La sentenza della Corte d'appello

La ragazza in questione era stata sentita come testimone delle violenze del suo compagno. Da tempo vivevano insieme e con loro anche il figlio di lui. Secondo i giudici della Corte d'appello, la donna "non aveva offerto alcun elemento atto a dimostrare la sussistenza di una situazione di pericolo di danno concreto e attuale per la sua persona o per quella di un prossimo congiunto". Questo, quindi, andava contro quanto era emerso dalle indagini.

La donna, quindi, non solo non risultava attendibile come testimone, ma non offriva "elementi idonei ad apprezzare la sussistenza di una stabile convivenza". Per i giudici, questa identifica un preciso "rapporto fondato su uno stabile progetto di vita, connotato dalla volontà di vivere insieme" e nel caso in cui avessero avuto figli "di dare vita a un nucleo stabile e duraturo, con assunzione di un impegno di reciproca assistenza".

Il ribaltamento in Cassazione

Questa lettura non è stata, però, condivisa dai giudici della Cassazione che non solo hanno annullato la sentenza, ma non hanno nemmeno rinviato la condanna. I togati, infatti, hanno evidenziato come sin dal primo grado di giudizio la donna aveva dichiarato di vivere con il suo compagno e di esserne ancora innamorata. Inoltre, "al momento dell'emissione del provvedimento di allontanamento di cui è stato destinatario l'uomo", continuano i giudici, "la compagna aveva espresso la sua disapprovazione per la decisione intervenuta, giacché essa avrebbe interrotto la loro convivenza".

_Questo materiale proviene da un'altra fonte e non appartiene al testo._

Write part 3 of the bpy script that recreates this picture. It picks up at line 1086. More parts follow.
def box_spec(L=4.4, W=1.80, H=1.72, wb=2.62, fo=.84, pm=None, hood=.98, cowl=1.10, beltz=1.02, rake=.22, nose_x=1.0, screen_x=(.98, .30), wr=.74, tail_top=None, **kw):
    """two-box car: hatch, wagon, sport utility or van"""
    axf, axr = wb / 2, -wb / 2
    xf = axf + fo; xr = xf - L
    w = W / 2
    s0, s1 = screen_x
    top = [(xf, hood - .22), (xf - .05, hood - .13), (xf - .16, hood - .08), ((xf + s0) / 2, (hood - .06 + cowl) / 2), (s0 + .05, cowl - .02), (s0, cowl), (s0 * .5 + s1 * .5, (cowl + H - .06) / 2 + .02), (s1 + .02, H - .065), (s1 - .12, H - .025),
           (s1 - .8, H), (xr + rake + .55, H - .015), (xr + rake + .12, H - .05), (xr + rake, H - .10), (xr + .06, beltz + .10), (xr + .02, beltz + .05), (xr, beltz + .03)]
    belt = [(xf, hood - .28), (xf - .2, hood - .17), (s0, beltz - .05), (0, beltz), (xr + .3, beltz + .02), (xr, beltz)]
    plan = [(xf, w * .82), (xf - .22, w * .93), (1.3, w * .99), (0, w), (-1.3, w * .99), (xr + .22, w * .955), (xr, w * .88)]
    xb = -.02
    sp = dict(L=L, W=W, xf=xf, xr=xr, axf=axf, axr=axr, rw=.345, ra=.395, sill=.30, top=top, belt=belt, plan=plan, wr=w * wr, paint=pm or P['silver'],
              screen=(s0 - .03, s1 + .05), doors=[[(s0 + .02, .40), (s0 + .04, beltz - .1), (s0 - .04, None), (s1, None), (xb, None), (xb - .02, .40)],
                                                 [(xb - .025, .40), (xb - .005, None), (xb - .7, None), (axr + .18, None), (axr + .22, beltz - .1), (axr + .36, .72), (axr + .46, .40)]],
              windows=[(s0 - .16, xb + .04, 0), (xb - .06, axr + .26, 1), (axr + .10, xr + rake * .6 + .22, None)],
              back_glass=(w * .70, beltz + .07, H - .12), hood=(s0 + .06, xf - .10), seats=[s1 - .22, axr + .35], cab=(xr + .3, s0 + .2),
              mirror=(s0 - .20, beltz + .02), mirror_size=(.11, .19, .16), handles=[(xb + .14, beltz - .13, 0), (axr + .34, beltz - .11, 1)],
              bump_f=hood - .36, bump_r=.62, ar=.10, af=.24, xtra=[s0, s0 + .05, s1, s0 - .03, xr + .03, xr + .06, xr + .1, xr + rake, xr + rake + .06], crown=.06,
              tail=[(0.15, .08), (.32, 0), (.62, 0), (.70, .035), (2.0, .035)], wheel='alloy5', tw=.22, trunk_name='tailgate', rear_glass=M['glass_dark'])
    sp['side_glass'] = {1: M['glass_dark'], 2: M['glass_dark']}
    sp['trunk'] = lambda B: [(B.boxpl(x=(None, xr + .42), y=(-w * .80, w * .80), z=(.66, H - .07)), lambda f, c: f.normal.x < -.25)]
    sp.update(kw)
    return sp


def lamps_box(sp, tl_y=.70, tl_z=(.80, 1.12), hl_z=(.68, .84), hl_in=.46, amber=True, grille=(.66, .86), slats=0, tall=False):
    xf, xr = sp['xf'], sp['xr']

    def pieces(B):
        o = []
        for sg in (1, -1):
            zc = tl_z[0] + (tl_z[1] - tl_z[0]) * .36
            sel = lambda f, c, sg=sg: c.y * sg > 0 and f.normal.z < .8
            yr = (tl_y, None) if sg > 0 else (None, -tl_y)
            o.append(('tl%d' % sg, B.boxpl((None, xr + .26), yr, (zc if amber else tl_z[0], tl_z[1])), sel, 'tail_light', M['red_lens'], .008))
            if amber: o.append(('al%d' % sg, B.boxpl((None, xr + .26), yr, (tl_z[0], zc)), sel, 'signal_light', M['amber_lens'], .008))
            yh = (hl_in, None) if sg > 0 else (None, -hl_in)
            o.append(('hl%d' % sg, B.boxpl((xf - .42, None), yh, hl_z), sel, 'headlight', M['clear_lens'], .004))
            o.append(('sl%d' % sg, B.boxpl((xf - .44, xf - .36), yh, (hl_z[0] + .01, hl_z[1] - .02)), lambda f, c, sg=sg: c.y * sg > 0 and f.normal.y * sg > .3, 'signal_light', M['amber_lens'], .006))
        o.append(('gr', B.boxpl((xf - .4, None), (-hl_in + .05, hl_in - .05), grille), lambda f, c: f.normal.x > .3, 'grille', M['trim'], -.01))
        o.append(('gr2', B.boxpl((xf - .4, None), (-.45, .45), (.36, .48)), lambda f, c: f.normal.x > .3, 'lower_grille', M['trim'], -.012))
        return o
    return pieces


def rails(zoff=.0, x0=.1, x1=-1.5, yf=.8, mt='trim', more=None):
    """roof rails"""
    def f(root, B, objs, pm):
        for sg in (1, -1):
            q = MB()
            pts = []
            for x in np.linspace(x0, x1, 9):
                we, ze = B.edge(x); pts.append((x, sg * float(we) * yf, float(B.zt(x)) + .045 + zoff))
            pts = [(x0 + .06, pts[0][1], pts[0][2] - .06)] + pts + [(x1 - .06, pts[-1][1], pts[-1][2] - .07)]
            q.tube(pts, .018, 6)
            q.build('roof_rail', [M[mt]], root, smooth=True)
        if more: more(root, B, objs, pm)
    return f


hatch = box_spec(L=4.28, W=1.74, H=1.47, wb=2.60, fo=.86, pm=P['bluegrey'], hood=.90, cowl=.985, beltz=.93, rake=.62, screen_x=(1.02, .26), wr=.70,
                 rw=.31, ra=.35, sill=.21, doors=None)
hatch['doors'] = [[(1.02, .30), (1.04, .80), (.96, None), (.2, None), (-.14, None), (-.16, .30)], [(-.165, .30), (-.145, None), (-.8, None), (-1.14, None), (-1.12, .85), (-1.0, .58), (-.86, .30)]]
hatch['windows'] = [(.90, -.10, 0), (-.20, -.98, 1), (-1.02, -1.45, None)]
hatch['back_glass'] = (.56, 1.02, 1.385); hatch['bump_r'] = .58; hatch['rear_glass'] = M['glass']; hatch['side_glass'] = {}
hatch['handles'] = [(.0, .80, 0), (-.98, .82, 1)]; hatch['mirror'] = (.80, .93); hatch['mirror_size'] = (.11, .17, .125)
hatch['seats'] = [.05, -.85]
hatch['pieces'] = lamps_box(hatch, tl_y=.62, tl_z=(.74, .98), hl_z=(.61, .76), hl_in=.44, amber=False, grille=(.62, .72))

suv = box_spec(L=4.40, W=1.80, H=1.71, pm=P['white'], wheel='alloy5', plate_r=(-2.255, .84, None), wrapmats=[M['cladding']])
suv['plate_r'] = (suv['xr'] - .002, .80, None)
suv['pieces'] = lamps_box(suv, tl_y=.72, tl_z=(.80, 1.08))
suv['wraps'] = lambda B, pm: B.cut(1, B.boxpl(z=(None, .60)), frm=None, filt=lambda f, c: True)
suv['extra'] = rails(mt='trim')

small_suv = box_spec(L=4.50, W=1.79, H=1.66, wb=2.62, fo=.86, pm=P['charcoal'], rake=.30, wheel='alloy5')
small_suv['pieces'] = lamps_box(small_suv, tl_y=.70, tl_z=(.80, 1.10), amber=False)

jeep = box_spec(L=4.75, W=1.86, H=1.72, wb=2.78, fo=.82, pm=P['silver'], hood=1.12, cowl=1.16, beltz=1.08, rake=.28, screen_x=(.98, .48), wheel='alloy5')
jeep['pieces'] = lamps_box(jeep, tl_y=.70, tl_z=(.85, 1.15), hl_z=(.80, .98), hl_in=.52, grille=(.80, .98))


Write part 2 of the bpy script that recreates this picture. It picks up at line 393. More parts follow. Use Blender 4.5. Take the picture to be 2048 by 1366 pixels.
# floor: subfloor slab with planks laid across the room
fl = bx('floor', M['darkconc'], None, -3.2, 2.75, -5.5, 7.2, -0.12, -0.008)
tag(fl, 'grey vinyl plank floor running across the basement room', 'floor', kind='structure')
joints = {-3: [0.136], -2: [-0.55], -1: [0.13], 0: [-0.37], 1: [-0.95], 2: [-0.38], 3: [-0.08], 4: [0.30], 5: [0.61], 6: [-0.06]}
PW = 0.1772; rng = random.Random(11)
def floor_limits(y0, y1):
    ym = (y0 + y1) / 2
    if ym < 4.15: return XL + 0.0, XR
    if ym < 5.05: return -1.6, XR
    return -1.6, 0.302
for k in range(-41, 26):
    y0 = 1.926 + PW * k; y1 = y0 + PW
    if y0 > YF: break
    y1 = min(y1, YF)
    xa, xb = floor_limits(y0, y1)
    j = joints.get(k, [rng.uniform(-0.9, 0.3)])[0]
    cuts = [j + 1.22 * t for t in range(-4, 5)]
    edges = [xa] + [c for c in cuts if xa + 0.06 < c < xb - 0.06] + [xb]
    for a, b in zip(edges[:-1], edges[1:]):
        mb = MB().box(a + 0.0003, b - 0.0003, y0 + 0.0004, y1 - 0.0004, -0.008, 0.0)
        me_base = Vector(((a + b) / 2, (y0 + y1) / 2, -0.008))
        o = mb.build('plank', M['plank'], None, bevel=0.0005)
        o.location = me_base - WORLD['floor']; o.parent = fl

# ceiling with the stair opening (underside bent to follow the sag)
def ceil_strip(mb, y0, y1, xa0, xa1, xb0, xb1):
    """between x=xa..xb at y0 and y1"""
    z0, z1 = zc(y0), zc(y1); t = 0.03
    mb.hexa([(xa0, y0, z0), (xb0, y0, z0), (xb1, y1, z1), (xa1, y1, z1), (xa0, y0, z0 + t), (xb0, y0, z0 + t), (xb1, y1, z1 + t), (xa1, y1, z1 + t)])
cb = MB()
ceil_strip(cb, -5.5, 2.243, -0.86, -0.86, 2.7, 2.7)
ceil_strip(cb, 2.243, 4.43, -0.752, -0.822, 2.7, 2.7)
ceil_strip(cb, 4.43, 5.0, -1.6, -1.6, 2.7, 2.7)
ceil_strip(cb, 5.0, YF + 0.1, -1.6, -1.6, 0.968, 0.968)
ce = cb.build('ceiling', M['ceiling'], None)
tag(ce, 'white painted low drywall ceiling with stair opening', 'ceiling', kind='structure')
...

In base a questi elementi, la Corte avrebbe dovuto affermare che la donna "allorquando rese la testimonianza nel procedimento a carico dell'uomo, temeva per la libertà del compagno, che avrebbe subito un inevitabile pregiudizio, se ella avesse raccontato i maltrattamenti subiti". Perciò la ragazza è stata assolta per non aver commesso il reato.